Businesses should look beyond compliance with new data regulations to ensure that their business processes and models are in line with future requirements, advises a privacy innovation expert
Collaboration across business units is vital to compliance with the European Union’s (EU’s) General Data Protection Regulation (GDPR), according to Katryna Dow, CEO and founder of life management firm Meeco.
“Too many organisations have approached GDPR compliance as something that can be fixed by legal teams putting something in a policy document, which is just not the case,” she told Computer Weekly.
However, with the increased sense of urgency that is emerging because the GDPR compliance deadline of 25 May 2018 is just over six months away, Dow said some boards and senior executives are beginning to understand that the impact on their business is more far-reaching.
“This is about a convergence of consumer identity, identity and access management, marketing and personalisation, which requires access to more data, and the pressures of digital transformation in the context of a new regulatory framework,” she said.

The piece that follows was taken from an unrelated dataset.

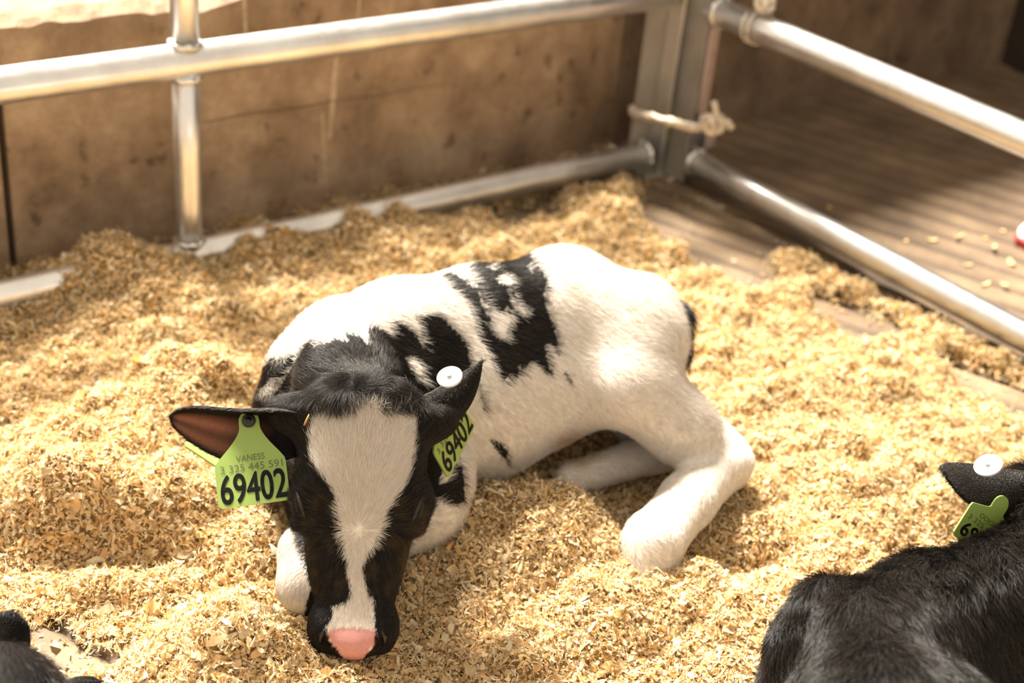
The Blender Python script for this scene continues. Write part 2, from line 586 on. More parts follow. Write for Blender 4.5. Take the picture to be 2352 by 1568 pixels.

The challenge facing many organisations, said Dow, is integrating those four streams of work around the customer. “This is one of the key things that senior executives really need to understand,” she said.
If organisations are dealing only with the legal aspects, there will be unexpected impacts on marketing and personalisation, said Dow.
“Similarly, if they are just dealing only with marketing and personalisation, they are likely to have a compliance issue, and if they are looking only at identity, there may be an unexpected impact on what they are trying to do from a digital transformation point of view,” she said.